■ Data supplied ■

::::::

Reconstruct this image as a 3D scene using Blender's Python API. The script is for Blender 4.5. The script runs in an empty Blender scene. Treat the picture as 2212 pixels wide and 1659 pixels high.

::::::

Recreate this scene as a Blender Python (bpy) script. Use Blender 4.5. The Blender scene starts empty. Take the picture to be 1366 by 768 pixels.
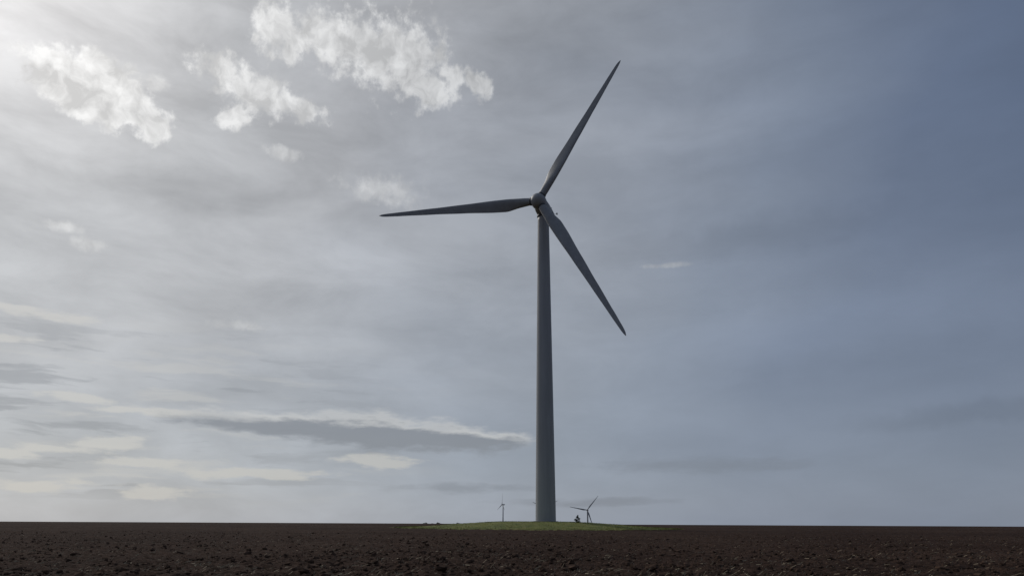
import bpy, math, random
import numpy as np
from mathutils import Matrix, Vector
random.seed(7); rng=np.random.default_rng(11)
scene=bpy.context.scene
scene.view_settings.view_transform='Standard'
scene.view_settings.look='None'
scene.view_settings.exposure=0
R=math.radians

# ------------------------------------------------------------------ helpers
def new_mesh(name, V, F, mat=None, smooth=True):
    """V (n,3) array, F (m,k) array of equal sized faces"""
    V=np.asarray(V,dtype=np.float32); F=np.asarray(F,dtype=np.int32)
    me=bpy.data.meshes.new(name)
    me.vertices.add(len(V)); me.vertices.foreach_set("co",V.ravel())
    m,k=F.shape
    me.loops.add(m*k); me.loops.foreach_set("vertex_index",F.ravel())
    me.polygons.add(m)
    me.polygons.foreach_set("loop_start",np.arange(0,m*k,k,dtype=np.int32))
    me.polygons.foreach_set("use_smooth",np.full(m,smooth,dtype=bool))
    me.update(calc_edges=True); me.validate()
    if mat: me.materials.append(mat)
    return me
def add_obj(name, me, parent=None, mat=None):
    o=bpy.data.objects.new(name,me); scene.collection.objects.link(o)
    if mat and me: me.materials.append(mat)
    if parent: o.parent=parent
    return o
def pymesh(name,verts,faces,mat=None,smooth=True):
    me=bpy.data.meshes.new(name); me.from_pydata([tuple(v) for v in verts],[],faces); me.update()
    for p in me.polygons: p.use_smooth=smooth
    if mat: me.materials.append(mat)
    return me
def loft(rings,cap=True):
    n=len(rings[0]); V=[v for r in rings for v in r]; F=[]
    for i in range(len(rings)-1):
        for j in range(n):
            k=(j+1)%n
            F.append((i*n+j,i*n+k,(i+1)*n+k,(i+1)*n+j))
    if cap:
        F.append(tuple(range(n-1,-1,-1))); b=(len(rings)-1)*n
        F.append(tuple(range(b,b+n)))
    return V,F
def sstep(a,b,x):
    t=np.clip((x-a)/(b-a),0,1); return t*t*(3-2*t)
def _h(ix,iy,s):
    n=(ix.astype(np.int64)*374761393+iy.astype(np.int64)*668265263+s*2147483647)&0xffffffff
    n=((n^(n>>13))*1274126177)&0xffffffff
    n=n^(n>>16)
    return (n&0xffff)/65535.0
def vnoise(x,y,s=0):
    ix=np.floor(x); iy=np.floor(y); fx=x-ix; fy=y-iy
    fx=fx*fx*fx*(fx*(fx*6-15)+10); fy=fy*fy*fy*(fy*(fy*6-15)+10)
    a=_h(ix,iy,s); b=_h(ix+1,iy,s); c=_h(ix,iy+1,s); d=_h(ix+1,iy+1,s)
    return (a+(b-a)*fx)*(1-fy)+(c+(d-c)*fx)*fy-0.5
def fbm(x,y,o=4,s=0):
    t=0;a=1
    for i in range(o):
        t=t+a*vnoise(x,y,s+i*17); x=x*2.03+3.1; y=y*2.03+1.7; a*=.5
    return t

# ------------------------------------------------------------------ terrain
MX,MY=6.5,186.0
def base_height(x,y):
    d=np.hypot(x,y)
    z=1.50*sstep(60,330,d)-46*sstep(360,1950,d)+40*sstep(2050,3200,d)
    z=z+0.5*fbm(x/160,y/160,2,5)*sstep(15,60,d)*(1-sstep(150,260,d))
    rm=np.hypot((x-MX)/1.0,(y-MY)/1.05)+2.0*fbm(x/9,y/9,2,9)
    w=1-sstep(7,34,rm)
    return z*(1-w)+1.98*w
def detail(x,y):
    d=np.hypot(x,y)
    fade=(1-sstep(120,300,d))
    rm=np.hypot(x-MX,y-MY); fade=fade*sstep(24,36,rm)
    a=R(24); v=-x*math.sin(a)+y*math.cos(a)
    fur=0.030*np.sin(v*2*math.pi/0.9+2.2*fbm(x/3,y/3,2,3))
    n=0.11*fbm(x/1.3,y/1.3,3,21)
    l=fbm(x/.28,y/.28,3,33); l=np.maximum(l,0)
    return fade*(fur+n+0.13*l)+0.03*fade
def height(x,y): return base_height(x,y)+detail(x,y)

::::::

Leave the pictures out and copy exactly the lines from the one with "Recreate this scene" to the one with "R=math.radians", both included.

Recreate this scene as a Blender Python (bpy) script. Use Blender 4.5. The Blender scene starts empty. Take the picture to be 1366 by 768 pixels.
import bpy, math, random
import numpy as np
from mathutils import Matrix, Vector
random.seed(7); rng=np.random.default_rng(11)
scene=bpy.context.scene
scene.view_settings.view_transform='Standard'
scene.view_settings.look='None'
scene.view_settings.exposure=0
R=math.radians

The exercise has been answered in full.